What is the space complexity of this recursive Insertion Sort algorithm?

void recursiveInsertionSort(vector<int> &arr, int n) {
    if (n <= 1)
        return;
    recursiveInsertionSort(arr, n - 1);
    int val = arr[n - 1], j = n - 2;
    for (j = n - 2; j >= 0 && arr[j] > val; --j)
        arr[j + 1] = arr[j];
    arr[j + 1] = val;
}

I thought the space complexity is constant (O(1)),
because I am passing the array by reference.

But I was told it is actually O(n). Why is that ?

The data vector is still occupying space somewhere, even if your function gets it by reference.

But even if you do not want to consider this space, your code still requires O(n) space.

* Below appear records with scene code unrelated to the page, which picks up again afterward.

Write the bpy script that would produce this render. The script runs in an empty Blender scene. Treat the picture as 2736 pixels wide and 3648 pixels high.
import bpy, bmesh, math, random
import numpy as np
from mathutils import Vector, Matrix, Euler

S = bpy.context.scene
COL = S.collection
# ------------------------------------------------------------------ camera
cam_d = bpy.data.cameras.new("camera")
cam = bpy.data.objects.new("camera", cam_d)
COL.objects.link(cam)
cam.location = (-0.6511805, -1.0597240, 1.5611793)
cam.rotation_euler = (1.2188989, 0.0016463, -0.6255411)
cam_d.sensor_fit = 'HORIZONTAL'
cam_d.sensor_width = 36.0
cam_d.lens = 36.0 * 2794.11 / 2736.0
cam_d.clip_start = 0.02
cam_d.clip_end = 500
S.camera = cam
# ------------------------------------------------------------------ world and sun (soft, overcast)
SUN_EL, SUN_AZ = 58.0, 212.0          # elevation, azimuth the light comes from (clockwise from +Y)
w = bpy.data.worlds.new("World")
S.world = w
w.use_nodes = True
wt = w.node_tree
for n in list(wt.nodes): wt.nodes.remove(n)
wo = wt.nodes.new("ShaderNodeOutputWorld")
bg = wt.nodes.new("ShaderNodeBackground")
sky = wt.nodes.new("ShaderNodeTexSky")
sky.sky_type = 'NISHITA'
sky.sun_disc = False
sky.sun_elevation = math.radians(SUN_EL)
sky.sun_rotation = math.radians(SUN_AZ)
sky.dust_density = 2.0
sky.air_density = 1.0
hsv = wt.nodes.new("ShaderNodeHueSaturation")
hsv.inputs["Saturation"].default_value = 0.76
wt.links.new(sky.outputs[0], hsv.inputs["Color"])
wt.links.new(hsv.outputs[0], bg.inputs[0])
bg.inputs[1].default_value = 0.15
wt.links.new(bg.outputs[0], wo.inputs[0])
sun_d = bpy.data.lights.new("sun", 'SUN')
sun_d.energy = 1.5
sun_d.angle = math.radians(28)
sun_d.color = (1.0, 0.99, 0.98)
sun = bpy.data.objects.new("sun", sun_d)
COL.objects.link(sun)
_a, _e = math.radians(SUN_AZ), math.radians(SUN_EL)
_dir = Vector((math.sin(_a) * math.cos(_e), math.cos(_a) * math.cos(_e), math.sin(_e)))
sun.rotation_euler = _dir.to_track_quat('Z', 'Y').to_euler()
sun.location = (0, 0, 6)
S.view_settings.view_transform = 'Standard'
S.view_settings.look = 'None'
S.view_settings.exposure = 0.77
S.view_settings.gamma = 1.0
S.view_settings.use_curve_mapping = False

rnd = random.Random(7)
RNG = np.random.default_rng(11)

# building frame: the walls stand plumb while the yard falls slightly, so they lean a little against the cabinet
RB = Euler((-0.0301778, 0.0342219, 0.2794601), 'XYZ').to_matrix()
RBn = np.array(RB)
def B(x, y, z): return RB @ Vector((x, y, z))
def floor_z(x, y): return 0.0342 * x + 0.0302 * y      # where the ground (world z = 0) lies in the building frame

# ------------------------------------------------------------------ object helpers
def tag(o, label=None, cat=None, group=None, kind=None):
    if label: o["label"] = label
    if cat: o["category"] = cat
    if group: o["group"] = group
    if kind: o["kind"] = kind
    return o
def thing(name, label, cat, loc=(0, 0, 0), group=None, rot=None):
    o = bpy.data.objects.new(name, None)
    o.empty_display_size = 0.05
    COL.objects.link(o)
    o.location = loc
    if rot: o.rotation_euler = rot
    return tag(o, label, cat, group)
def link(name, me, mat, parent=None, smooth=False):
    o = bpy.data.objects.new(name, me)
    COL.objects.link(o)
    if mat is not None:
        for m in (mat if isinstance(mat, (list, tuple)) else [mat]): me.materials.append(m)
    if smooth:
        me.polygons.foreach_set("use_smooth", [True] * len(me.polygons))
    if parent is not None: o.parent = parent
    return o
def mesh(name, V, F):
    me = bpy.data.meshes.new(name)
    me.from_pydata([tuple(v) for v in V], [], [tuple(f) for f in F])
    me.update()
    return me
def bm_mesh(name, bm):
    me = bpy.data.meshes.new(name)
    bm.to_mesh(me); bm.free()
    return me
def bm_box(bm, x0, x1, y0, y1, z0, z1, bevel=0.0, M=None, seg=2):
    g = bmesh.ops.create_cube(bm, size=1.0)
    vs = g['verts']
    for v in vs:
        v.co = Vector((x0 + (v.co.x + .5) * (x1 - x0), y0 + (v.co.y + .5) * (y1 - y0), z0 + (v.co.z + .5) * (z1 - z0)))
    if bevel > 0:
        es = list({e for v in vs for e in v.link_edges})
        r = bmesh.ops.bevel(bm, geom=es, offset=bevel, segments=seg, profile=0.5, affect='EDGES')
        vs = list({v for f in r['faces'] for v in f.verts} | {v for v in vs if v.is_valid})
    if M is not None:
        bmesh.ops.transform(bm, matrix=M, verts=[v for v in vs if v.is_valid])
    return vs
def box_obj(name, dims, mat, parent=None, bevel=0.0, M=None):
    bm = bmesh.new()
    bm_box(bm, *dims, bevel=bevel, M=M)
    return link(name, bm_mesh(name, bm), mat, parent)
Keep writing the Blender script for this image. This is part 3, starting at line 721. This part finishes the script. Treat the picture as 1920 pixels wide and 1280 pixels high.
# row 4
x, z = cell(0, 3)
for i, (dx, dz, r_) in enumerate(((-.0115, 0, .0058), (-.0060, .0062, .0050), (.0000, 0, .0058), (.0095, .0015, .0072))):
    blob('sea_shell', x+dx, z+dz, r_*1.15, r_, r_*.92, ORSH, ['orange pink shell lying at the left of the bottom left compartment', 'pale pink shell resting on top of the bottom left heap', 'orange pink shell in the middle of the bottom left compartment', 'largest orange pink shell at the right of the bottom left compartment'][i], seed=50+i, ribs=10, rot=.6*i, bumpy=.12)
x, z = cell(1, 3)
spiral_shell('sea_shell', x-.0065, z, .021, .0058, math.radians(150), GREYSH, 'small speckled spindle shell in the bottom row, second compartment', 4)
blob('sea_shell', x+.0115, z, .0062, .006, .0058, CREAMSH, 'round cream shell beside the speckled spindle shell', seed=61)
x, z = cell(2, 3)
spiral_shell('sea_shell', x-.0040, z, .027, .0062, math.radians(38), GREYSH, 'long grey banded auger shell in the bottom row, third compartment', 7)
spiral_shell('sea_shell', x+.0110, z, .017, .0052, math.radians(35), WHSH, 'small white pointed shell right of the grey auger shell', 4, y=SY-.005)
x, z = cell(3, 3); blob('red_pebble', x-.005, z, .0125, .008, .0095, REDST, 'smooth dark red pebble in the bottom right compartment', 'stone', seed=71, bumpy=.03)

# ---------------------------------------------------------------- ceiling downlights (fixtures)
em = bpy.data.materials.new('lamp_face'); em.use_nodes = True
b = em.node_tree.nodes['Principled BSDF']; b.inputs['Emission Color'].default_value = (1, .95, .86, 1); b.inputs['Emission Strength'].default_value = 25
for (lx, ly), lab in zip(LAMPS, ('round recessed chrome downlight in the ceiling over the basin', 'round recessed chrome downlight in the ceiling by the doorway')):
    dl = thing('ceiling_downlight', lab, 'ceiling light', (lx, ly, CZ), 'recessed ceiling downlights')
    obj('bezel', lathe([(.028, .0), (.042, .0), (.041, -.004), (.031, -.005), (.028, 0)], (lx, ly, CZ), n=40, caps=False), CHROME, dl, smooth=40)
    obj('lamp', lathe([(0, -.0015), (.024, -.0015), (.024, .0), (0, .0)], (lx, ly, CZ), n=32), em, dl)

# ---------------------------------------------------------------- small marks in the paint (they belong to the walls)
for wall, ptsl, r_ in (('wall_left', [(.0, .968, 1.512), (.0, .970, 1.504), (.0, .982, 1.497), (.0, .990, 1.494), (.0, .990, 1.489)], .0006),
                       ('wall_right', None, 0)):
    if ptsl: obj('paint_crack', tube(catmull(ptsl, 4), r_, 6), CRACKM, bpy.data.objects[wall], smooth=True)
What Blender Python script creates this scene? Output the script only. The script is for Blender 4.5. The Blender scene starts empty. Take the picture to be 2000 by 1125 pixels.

This is because you'll have O(n) recursive calls, each occupying (in your case) O(1) space on the call stack (for storing the call context - arguments etc.). All this space will be needed when you'll be in the innermost recursive call.

Altogether it is O(n) space.

Note:
val will actually have only 1 instance alive at any given time in this case, because it is allocated after the recursive call.
But even if it was defined and used before the call, it would still be O(1) space per call, and the final result would be the same.

It is consuming O(N) linear space complexity because in each recursive call you are O(1) space, and the function call is made N times as the size of the array, so the values are occupying O(1) * N spaces, which leads to the overall O(N) space complexity of the algorithm.

O(1) * N = O(N)

O(n) here means that the algorithm uses space in the order of the input data size. Which is exactly what you say: It uses one time the size of the input data. (not counting the stack space used, though)

Even if you took a sinle copy of the array, it would still be O(n), since O(2*n) ~ O(n). If you passed the array by value, then the space usage would rise, probably to O(n^2).